About Me

Twenty years ago I asked a Tarot card reader what would I be doing when I was 50. She replied, “I see you doing something so wildly creative, it defies a job title.” Only recently did I realize that was a slick way of saying, “I have no idea of what you’ll be doing.” But that prediction kept me charging ahead to the fifties with zeal and anticipation. Now that the future is today, I’m ready for anything!

The Pentagon Takes Shape

“No it won’t,” I told my husband Mike.

“Yes it will,” he insisted.

The issue being debated is the completion date of the Pentagon, the five-sided chicken coop that Mike is building. When the calendar hits November, a race begins to see which reaches the finish line first, December 31st or whatever major project is on the table.

To my way of thinking, progress is slow. If you can’t track it on an Excel spread sheet, it’s not happening.  Mike says progress in construction occurs in baby steps and giant leaps. Putting up the frame, filling in the corners and caulking up cracks are the baby steps. Putting up walls and installing windows are the giant leaps.

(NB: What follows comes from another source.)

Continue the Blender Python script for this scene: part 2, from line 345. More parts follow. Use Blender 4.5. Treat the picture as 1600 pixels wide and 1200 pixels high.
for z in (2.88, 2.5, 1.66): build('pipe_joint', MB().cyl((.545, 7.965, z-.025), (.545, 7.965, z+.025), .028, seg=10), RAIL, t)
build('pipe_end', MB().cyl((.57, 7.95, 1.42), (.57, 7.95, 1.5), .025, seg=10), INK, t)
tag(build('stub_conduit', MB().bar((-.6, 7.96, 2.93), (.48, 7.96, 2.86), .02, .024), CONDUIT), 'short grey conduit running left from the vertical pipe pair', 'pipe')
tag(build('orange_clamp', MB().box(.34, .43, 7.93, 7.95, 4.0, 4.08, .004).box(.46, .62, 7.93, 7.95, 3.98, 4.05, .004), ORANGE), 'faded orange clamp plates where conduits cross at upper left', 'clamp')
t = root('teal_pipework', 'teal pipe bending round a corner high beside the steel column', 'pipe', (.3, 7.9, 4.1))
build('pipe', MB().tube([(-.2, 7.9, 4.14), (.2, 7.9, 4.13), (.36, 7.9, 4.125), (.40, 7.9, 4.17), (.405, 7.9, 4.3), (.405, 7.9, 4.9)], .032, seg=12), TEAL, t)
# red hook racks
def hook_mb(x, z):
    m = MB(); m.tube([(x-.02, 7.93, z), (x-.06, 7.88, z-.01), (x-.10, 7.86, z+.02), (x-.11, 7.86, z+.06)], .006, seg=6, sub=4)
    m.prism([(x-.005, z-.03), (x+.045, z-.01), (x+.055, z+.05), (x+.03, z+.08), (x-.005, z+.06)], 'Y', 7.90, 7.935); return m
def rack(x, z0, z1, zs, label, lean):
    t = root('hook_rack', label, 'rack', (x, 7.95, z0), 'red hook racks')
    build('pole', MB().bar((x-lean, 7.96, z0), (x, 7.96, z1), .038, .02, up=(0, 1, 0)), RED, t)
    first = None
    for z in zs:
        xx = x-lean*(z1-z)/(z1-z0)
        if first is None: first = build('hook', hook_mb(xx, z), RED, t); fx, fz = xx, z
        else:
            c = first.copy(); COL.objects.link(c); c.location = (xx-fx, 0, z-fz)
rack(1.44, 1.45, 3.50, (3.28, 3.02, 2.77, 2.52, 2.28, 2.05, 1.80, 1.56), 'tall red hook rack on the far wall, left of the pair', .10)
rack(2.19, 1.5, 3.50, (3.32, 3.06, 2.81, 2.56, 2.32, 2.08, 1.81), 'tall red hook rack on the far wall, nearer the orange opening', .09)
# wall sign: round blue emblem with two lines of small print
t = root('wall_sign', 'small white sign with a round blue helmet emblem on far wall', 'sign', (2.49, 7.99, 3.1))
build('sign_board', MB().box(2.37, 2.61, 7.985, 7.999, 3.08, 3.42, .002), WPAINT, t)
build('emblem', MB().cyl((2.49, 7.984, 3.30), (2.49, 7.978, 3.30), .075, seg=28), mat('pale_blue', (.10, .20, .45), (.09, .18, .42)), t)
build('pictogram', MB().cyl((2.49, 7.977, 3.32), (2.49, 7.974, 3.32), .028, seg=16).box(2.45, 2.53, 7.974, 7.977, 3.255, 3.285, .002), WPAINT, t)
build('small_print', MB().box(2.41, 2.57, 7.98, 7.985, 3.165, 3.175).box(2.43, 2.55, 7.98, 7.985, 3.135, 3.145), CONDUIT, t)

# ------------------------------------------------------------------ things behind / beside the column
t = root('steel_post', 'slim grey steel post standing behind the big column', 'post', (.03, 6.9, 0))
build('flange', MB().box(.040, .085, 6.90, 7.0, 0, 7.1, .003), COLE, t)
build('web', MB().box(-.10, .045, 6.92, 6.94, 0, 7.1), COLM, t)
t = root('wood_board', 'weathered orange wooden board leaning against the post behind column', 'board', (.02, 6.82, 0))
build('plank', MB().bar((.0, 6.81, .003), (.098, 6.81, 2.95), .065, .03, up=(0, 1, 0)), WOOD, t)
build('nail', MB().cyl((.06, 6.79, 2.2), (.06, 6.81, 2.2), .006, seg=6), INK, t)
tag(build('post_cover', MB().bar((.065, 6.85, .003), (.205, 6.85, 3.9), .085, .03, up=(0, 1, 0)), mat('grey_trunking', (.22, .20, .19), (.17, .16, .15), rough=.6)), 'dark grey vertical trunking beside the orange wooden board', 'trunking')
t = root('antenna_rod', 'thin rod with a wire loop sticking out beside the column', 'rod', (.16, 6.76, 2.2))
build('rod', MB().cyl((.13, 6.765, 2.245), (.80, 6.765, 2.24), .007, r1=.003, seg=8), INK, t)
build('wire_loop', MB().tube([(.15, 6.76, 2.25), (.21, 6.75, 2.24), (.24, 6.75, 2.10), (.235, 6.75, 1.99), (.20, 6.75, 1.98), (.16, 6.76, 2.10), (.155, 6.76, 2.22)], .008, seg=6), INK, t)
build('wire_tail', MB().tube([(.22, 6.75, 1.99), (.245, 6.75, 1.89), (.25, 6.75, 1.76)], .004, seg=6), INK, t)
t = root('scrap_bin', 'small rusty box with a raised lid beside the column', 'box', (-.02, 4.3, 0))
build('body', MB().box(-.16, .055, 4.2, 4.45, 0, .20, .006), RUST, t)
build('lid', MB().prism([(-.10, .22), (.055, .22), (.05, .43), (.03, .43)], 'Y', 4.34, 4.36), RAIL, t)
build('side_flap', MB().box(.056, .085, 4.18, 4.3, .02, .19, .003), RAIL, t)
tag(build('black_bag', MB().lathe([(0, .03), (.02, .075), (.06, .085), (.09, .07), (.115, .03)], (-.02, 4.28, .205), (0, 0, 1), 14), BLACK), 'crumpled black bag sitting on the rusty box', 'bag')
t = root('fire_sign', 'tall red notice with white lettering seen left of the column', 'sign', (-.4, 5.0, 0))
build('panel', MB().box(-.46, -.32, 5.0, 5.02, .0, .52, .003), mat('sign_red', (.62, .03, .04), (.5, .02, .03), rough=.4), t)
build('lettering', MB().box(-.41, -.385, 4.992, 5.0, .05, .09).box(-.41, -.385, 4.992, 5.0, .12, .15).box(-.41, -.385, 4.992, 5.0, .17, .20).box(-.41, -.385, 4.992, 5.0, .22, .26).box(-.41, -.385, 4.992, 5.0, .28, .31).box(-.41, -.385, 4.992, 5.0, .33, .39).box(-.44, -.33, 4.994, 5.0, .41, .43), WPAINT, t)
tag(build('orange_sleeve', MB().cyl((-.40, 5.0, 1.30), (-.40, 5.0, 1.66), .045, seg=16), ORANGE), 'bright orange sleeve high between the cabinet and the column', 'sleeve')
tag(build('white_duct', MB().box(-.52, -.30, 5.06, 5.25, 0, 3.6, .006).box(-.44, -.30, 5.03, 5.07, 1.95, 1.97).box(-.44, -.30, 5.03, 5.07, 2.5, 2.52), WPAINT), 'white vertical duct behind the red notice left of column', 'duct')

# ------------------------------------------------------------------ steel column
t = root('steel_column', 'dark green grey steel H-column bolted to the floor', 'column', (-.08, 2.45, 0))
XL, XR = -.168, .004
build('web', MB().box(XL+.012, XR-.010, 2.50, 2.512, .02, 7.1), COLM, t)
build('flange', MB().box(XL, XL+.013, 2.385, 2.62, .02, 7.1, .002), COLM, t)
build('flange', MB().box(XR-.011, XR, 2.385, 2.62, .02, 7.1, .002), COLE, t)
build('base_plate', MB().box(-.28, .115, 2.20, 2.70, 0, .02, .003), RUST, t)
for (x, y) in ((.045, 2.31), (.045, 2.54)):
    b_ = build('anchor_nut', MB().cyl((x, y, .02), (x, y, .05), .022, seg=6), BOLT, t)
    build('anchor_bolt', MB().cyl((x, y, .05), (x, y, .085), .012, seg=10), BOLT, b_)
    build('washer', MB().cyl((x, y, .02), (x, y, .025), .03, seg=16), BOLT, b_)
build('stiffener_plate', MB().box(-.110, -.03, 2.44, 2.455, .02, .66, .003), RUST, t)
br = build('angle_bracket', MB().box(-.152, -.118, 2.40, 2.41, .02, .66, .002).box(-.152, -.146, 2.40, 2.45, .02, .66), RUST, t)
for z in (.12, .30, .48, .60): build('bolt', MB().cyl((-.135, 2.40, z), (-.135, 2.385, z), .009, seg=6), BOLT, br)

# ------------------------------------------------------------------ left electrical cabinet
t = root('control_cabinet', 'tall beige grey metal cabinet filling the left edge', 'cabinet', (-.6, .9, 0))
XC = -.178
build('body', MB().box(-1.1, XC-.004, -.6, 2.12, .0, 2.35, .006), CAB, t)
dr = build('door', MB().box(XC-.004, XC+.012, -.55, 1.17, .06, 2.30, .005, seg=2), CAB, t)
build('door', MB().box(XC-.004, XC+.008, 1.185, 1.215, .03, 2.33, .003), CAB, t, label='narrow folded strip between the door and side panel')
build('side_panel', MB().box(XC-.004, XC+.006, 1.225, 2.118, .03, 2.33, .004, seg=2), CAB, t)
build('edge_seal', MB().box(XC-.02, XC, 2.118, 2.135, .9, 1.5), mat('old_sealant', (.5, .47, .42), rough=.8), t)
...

One of the rules on our farm, outside of No Mean Animals, is Don’t Throw Anything Away Because The Minute You Do You’ll Wish You Hadn’t. The drawback being, it’s easy for your property to lose curb appeal. The benefit, you can throw together a chicken coop for roughly fifty bucks.

The former owner of our house also believed in the No Throwaway Rule. Mike was rummaging in the garage and found a stash of small windows and a couple of sliding patio windows, making the Pentagon a chicken coop with a picture-window view.  All windows either slide or crank open to keep the interior from becoming a broaster.

The finishing touch is a set of 1960s-era monkey bars that will be joined to the Pentagon by a chicken run made of orange plastic snow fencing. The monkey bars are from the old Kerrick School and are close cousins of the monkey bars from Alfred Hitchcock’s The Birds. Our set will be entirely covered with snow fencing during Phase Two of construction.

Our farm has been a diploma mill for foxes earning a Ph.D.: Pilfering Hens Daily. But no more. Whenever the Pentagon will be completed, it'll be "better than new," an expression my Dad used whenever he finished a repair job. He'd be proud of Mike's work. The Pentagon's skeleton has withstood winds of fifty miles an hour. It will be sunny and spacious. Add WiFi and I might commandeer it for a writer's office!